O "ser humano" está condenado a acreditar na criatividade sem limites, na originalidade, no progresso, na mudança e, finalmente, na ideia de que as coisas novas são sempre superiores às antigas. Isto pode fazer confusão a um velho do Alto Minho, educado pela vida (e pelos desaires) a apreciar as coisas que permanecem e a desconfiar das invenções em que não vê grande utilidade.

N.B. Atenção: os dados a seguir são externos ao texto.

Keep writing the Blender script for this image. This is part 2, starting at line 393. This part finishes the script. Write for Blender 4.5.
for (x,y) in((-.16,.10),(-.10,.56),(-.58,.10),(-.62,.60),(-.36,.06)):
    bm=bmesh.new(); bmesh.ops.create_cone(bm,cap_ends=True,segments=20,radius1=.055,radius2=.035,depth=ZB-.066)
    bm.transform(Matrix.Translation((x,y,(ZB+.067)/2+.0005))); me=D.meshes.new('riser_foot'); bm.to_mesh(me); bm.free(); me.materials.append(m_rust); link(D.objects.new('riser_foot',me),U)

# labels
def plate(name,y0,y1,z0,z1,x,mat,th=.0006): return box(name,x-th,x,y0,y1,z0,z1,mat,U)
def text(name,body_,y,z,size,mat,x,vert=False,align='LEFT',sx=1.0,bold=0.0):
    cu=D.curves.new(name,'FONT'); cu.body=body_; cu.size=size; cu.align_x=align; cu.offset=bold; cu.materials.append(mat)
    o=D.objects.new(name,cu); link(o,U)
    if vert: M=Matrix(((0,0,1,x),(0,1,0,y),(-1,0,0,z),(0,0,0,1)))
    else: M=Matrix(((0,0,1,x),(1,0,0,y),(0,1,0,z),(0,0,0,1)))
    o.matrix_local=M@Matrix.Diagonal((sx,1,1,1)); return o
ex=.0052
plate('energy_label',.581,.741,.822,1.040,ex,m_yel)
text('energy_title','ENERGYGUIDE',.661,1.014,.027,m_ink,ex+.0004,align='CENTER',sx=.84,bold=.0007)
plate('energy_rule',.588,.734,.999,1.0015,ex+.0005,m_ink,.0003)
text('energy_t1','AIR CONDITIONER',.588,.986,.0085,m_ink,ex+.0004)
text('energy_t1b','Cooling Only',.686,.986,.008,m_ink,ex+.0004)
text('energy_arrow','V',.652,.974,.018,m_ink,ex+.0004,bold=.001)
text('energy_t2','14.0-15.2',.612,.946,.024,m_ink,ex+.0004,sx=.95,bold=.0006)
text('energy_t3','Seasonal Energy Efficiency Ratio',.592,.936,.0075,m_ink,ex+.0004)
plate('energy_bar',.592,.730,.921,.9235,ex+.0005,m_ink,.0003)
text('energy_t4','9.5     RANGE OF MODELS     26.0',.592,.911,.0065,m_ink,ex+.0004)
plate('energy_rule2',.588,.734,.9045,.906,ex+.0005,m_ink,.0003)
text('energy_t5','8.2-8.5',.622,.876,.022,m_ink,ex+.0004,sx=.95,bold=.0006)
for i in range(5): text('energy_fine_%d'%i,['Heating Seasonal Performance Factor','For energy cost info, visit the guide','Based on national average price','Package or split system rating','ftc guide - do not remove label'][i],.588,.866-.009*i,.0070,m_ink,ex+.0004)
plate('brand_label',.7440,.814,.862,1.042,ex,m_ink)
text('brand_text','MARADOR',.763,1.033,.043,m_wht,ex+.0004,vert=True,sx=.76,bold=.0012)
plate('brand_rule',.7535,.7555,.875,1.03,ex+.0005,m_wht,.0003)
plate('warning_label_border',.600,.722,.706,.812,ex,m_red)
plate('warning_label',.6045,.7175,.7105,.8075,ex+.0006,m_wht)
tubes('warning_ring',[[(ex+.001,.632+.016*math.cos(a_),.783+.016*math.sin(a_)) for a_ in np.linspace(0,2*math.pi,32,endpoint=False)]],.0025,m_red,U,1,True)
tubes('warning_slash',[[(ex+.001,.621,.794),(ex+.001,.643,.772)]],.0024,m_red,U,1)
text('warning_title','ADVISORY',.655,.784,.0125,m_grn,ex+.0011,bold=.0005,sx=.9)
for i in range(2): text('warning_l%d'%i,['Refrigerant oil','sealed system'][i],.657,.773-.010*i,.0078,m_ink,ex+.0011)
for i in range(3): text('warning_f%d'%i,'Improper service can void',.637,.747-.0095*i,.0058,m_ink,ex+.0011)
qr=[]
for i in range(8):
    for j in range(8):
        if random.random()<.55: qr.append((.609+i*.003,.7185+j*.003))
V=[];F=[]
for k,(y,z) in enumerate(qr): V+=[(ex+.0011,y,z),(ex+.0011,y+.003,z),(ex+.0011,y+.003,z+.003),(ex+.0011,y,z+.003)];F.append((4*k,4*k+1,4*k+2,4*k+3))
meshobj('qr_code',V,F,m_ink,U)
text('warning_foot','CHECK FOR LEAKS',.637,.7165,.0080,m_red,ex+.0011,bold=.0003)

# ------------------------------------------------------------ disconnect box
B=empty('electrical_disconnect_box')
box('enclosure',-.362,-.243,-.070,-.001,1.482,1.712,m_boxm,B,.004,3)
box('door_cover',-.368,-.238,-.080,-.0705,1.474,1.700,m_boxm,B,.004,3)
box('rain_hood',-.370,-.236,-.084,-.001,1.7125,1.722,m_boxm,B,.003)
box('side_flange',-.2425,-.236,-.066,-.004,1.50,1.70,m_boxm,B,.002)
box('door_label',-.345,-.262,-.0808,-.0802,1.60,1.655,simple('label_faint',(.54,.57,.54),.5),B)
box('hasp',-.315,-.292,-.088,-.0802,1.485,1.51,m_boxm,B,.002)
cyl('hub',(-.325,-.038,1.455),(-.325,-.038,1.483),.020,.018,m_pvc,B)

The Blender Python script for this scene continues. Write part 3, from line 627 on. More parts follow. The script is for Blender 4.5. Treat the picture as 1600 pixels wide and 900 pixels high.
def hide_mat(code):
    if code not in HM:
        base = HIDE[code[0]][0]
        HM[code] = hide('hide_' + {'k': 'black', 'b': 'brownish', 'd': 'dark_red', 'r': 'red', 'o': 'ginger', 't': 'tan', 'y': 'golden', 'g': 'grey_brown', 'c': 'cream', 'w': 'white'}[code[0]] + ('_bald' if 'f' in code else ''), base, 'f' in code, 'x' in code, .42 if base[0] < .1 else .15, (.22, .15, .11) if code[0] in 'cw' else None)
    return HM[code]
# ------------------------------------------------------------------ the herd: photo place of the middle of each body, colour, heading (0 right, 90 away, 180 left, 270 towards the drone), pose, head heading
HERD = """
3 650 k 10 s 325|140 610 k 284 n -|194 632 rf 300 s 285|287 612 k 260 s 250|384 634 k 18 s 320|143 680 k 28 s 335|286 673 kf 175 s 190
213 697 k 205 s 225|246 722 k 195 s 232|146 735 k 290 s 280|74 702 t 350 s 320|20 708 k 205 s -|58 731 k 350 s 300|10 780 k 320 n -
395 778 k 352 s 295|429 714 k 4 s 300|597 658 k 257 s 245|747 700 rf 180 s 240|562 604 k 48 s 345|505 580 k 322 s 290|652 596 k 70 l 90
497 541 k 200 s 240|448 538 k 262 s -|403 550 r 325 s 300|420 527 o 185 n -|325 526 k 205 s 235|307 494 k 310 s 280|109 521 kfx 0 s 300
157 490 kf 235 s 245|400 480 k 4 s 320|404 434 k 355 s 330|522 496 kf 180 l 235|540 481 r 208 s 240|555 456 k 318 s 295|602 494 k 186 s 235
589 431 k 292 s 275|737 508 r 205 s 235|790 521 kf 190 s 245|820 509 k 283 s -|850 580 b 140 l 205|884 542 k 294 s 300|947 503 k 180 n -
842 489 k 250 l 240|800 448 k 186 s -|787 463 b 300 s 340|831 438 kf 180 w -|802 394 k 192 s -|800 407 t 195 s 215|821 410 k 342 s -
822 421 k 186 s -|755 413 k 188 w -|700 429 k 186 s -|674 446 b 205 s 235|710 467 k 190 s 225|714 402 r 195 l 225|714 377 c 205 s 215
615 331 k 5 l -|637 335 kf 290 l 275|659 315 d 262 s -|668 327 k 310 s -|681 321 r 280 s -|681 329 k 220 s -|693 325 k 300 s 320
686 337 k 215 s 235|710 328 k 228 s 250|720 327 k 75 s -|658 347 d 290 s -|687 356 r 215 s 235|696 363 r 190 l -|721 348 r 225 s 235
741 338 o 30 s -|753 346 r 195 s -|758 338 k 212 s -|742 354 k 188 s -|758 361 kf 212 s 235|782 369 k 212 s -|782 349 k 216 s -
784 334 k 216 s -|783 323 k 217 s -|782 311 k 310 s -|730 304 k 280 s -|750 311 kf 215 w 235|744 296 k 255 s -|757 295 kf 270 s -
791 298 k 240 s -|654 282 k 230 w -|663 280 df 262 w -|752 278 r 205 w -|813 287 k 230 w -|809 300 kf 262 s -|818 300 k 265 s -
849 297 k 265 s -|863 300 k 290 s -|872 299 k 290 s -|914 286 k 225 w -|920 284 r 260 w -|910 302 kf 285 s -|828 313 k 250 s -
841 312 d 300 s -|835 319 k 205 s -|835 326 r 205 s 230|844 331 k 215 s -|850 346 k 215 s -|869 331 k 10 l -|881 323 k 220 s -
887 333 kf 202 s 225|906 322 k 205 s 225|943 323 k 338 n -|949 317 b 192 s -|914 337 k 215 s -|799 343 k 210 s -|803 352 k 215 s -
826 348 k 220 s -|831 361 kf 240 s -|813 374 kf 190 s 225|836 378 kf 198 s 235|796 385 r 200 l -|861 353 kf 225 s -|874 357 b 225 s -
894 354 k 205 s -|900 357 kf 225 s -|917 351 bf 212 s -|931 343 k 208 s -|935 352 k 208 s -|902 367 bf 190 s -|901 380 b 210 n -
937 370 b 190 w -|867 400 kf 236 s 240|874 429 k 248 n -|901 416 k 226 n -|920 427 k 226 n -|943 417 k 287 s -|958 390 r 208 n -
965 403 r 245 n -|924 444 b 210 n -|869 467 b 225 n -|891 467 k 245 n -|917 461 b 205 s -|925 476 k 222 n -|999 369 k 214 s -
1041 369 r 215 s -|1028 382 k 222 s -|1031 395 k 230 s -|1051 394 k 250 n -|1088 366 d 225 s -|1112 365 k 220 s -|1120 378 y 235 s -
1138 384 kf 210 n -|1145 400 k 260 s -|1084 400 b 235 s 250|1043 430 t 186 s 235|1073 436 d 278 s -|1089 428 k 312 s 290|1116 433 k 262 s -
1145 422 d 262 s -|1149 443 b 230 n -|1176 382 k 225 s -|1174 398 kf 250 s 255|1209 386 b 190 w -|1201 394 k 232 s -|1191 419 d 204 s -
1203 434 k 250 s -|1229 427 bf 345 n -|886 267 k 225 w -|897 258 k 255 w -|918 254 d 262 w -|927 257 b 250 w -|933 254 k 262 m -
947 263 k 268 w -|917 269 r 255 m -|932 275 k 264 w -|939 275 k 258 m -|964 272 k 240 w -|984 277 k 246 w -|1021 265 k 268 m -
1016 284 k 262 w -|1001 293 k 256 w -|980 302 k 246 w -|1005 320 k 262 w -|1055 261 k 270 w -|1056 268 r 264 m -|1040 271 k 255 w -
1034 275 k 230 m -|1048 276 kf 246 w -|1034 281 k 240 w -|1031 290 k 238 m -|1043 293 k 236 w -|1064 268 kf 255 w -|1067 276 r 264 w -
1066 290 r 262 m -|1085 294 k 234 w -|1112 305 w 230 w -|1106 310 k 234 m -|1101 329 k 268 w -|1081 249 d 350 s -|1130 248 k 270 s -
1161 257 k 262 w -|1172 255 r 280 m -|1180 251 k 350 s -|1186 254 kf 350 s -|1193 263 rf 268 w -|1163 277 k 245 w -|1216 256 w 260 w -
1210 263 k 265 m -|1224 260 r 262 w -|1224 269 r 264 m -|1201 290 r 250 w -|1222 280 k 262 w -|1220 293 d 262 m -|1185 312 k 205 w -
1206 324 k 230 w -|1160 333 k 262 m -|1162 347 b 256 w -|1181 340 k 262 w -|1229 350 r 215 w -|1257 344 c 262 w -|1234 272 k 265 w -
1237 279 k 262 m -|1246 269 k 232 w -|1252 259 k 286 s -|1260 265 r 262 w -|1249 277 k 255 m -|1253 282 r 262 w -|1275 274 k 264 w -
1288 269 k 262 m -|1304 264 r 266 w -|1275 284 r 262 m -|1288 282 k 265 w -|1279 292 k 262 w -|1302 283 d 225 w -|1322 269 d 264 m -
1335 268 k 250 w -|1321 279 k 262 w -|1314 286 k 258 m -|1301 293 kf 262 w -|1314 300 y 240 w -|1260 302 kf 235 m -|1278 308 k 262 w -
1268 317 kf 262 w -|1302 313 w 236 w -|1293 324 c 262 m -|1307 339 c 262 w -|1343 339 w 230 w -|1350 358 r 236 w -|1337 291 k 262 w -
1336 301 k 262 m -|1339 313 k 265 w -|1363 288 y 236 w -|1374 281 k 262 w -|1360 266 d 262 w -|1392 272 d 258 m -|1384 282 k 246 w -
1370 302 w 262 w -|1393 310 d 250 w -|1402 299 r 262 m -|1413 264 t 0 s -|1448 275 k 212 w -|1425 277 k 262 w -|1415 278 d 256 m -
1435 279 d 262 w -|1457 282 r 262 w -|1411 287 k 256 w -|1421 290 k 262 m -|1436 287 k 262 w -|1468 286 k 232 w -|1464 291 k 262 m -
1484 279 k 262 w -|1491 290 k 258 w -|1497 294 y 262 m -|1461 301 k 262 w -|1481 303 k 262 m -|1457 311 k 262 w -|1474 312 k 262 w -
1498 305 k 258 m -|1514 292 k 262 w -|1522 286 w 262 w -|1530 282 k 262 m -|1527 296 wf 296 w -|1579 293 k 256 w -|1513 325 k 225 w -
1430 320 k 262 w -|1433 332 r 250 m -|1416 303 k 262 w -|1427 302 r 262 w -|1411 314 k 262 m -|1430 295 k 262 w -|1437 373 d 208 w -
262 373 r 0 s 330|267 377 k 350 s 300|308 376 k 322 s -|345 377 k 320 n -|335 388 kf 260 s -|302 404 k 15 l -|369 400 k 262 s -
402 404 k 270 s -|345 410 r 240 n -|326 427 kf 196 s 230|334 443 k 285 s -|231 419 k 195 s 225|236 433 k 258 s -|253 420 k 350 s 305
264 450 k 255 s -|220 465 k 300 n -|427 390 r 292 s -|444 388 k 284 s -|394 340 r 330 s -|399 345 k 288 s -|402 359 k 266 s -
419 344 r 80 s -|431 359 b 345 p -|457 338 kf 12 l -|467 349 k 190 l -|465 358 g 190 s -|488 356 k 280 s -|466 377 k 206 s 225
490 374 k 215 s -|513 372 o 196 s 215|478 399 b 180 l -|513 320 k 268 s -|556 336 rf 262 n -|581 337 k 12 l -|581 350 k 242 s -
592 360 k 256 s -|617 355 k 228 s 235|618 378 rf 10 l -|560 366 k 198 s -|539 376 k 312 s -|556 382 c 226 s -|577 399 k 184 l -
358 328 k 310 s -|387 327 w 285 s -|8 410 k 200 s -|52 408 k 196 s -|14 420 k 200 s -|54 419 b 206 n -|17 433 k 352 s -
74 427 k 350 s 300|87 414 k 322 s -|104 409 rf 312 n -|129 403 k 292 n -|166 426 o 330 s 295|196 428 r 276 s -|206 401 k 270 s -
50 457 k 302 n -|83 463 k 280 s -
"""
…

A minha sobrinha Maria Luísa – a eleitora esquerdista da família – já foi uma sacerdotisa do Progresso (com maiúscula). Hoje, desconfia bastante da direcção que as coisas tomam, e o seu optimismo em relação à espécie humana é morigerado. Alimento a esperança, dissimulada por muita cautela e certo tom de ironia, de vê-la feliz como Dona Ester, minha mãe, gostava de ver felizes os seus filhos, espalhados sobre o areal da praia de Afife, respirando o iodo da tarde e abrigando-se do vento galego que descia pelo litoral. Os sucessos e insucessos dos últimos setenta anos ensinaram-me a desejar pouco, a aceitar a grandeza das coisas desconhecidas, a reler os livros que já foram belos algum dia, a manter alguma fé numa ordem que comanda os planetas ou a solidão das dunas de Moledo. Ao mesmo tempo, esse egoísmo não faz mal aos outros. Não exige muito deles. Não lhes oferece demasiadas desilusões, nem utopias, nem promessas vãs de um mundo perfeito. Não lhes alimenta a fé nas coisas impossíveis que exigem que os outros mudem para que nós possamos satisfazer os desejos pessoais.
Esse mundo perfeito existe, sim – mas terminou há muito, antes do progresso, da democracia e dos défices da economia. Também é preciso lembrar que não se pode voltar atrás nem é possível recuperar o tempo perdido. O que está perdido, está perdido. O que passou, passou há muito.